WRITTEN REQUEST » Set down the material below in full, matching it exactly.

— begin DATA SEGMENT —

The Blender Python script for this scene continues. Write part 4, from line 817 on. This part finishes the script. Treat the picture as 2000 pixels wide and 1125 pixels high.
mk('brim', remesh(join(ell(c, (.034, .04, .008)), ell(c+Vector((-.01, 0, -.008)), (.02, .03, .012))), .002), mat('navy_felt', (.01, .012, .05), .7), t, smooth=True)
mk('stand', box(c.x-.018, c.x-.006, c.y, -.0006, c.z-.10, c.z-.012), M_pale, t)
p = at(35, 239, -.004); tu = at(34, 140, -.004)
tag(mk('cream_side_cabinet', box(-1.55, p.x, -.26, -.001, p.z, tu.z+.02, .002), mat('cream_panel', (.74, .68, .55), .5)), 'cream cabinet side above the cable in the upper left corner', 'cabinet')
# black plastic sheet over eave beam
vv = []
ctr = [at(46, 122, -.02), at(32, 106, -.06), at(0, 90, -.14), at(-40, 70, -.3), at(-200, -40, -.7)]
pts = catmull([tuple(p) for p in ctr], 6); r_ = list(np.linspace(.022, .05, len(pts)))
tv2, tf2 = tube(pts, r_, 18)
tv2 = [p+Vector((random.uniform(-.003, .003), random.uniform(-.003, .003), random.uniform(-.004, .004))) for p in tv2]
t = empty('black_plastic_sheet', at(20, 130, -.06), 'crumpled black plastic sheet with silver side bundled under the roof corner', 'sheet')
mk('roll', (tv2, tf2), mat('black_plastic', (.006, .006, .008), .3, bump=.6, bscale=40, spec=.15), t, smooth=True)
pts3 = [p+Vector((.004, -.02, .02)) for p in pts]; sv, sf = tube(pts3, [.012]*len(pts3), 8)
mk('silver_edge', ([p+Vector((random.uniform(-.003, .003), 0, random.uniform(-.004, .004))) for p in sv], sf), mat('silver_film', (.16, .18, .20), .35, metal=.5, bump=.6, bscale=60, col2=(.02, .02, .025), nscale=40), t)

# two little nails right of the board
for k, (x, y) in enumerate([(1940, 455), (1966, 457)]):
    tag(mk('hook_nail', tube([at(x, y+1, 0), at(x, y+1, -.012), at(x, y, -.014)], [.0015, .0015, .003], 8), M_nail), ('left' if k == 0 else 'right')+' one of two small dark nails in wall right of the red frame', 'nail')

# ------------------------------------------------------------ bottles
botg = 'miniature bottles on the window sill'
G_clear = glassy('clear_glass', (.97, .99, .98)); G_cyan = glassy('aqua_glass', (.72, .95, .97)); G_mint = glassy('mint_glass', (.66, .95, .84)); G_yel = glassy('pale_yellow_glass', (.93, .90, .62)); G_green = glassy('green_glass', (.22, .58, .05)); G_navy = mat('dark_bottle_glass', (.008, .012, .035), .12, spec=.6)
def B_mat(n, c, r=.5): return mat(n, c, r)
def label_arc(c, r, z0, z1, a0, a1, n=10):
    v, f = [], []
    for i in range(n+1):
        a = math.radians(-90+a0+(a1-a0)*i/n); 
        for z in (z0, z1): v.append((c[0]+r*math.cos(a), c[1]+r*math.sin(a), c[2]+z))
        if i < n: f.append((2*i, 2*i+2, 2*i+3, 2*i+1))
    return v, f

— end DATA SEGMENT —

IN RESPONSE »
The Blender Python script for this scene continues. Write part 4, from line 817 on. This part finishes the script. Treat the picture as 2000 pixels wide and 1125 pixels high.
mk('brim', remesh(join(ell(c, (.034, .04, .008)), ell(c+Vector((-.01, 0, -.008)), (.02, .03, .012))), .002), mat('navy_felt', (.01, .012, .05), .7), t, smooth=True)
mk('stand', box(c.x-.018, c.x-.006, c.y, -.0006, c.z-.10, c.z-.012), M_pale, t)
p = at(35, 239, -.004); tu = at(34, 140, -.004)
tag(mk('cream_side_cabinet', box(-1.55, p.x, -.26, -.001, p.z, tu.z+.02, .002), mat('cream_panel', (.74, .68, .55), .5)), 'cream cabinet side above the cable in the upper left corner', 'cabinet')
# black plastic sheet over eave beam
vv = []
ctr = [at(46, 122, -.02), at(32, 106, -.06), at(0, 90, -.14), at(-40, 70, -.3), at(-200, -40, -.7)]
pts = catmull([tuple(p) for p in ctr], 6); r_ = list(np.linspace(.022, .05, len(pts)))
tv2, tf2 = tube(pts, r_, 18)
tv2 = [p+Vector((random.uniform(-.003, .003), random.uniform(-.003, .003), random.uniform(-.004, .004))) for p in tv2]
t = empty('black_plastic_sheet', at(20, 130, -.06), 'crumpled black plastic sheet with silver side bundled under the roof corner', 'sheet')
mk('roll', (tv2, tf2), mat('black_plastic', (.006, .006, .008), .3, bump=.6, bscale=40, spec=.15), t, smooth=True)
pts3 = [p+Vector((.004, -.02, .02)) for p in pts]; sv, sf = tube(pts3, [.012]*len(pts3), 8)
mk('silver_edge', ([p+Vector((random.uniform(-.003, .003), 0, random.uniform(-.004, .004))) for p in sv], sf), mat('silver_film', (.16, .18, .20), .35, metal=.5, bump=.6, bscale=60, col2=(.02, .02, .025), nscale=40), t)

# two little nails right of the board
for k, (x, y) in enumerate([(1940, 455), (1966, 457)]):
    tag(mk('hook_nail', tube([at(x, y+1, 0), at(x, y+1, -.012), at(x, y, -.014)], [.0015, .0015, .003], 8), M_nail), ('left' if k == 0 else 'right')+' one of two small dark nails in wall right of the red frame', 'nail')

# ------------------------------------------------------------ bottles
botg = 'miniature bottles on the window sill'
G_clear = glassy('clear_glass', (.97, .99, .98)); G_cyan = glassy('aqua_glass', (.72, .95, .97)); G_mint = glassy('mint_glass', (.66, .95, .84)); G_yel = glassy('pale_yellow_glass', (.93, .90, .62)); G_green = glassy('green_glass', (.22, .58, .05)); G_navy = mat('dark_bottle_glass', (.008, .012, .035), .12, spec=.6)
def B_mat(n, c, r=.5): return mat(n, c, r)
def label_arc(c, r, z0, z1, a0, a1, n=10):
    v, f = [], []
    for i in range(n+1):
        a = math.radians(-90+a0+(a1-a0)*i/n); 
        for z in (z0, z1): v.append((c[0]+r*math.cos(a), c[1]+r*math.sin(a), c[2]+z))
        if i < n: f.append((2*i, 2*i+2, 2*i+3, 2*i+1))
    return v, f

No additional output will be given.